Days 1–30: build the owned foundation. Claim and fully build out your Google Business Profile, get a review request going out on every completed job, fix the basics on your website, and submit your Local Services Ads verification — the background check and license documentation take time, so start that paperwork in week one. Keep buying marketplace leads for now; you're not cutting income before the replacement exists.
Days 31–60: run all three side by side. LSAs go live and the local SEO work starts producing its first movement. Now you have owned channels generating alongside the marketplaces and one spreadsheet tracking cost per closed job across all of them. Argue from the column totals, not from feel.
Days 61–90: shift the budget. Move spend toward whatever closes cheapest, and drop the marketplaces to fill-in duty for slow weeks or cut them entirely. The right channel mix differs by trade — our breakdown of lead generation for roofers shows how we rank the options for one trade, and the same logic adapts to yours. The real goal by day 90 is simple: no single platform can raise its fees or change its rules and take your month with it.
Why did the same homeowner get four calls ten minutes after filling out one form? Because the platform sold her inquiry to multiple contractors, which is the core of the business model. Every one of those pros paid for her contact info, and she only needed one of them.
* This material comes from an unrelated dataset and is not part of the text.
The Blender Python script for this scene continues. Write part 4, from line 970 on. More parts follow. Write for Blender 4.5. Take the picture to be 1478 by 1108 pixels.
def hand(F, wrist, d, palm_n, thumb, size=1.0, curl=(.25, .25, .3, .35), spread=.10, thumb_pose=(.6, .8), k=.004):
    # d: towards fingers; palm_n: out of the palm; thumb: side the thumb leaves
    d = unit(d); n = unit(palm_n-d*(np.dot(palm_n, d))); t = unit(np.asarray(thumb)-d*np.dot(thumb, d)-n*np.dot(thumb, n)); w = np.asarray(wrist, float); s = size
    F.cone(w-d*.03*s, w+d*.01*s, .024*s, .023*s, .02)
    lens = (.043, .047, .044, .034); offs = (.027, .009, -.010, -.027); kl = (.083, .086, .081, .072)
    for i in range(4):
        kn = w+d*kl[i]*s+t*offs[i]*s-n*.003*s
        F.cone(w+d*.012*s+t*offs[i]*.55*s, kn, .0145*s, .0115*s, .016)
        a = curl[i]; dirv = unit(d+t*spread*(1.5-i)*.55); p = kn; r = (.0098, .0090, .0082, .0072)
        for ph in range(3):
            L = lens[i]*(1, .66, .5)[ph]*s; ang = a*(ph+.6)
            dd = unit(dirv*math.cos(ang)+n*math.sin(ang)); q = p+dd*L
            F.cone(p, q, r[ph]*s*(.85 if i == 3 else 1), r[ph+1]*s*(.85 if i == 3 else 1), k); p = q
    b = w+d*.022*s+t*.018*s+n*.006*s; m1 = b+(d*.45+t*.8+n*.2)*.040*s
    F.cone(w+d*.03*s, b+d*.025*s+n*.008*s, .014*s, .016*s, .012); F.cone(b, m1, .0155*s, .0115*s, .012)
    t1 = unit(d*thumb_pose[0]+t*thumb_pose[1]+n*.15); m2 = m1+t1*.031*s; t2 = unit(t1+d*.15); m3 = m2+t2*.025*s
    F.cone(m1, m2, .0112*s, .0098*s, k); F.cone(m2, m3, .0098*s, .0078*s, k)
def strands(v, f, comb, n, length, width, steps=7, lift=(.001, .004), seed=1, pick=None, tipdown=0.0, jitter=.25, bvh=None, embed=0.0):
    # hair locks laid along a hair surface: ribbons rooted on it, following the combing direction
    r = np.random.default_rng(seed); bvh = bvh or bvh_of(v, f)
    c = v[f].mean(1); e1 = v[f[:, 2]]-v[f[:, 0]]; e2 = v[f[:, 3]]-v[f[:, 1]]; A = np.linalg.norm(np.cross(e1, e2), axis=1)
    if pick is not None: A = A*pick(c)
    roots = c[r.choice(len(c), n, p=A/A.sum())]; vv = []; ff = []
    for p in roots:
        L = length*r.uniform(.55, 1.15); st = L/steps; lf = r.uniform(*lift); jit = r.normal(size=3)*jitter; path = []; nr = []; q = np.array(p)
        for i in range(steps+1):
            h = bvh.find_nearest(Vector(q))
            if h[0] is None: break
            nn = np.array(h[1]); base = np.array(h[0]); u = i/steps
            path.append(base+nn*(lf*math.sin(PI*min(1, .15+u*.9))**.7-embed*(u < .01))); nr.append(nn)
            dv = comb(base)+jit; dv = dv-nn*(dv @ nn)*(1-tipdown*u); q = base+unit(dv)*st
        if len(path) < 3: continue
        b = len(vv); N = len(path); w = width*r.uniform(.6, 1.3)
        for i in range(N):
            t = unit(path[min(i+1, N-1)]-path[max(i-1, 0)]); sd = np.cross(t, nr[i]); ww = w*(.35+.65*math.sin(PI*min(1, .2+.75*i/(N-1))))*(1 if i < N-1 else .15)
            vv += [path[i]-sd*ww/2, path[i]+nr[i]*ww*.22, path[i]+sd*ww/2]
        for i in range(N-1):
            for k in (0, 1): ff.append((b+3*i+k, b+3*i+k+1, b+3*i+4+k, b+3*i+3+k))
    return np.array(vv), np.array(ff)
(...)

Can I pause my account without penalty? On the pay-per-lead programs you can generally pause lead targeting without a fee, but the advertising products are a different animal — some run on annual terms where pausing may not stop the billing. Read the agreement before signing anything with a term length, and get the billing rules for a pause confirmed in writing.
Do lead refund requests ever get approved? Some do, usually the clear-cut cases: a disconnected number, a job outside your service area, a homeowner requesting a service you don't offer. "They never answered" and "they hired someone else" rarely qualify. Treat credits as an occasional rebate, never as a line in your budget.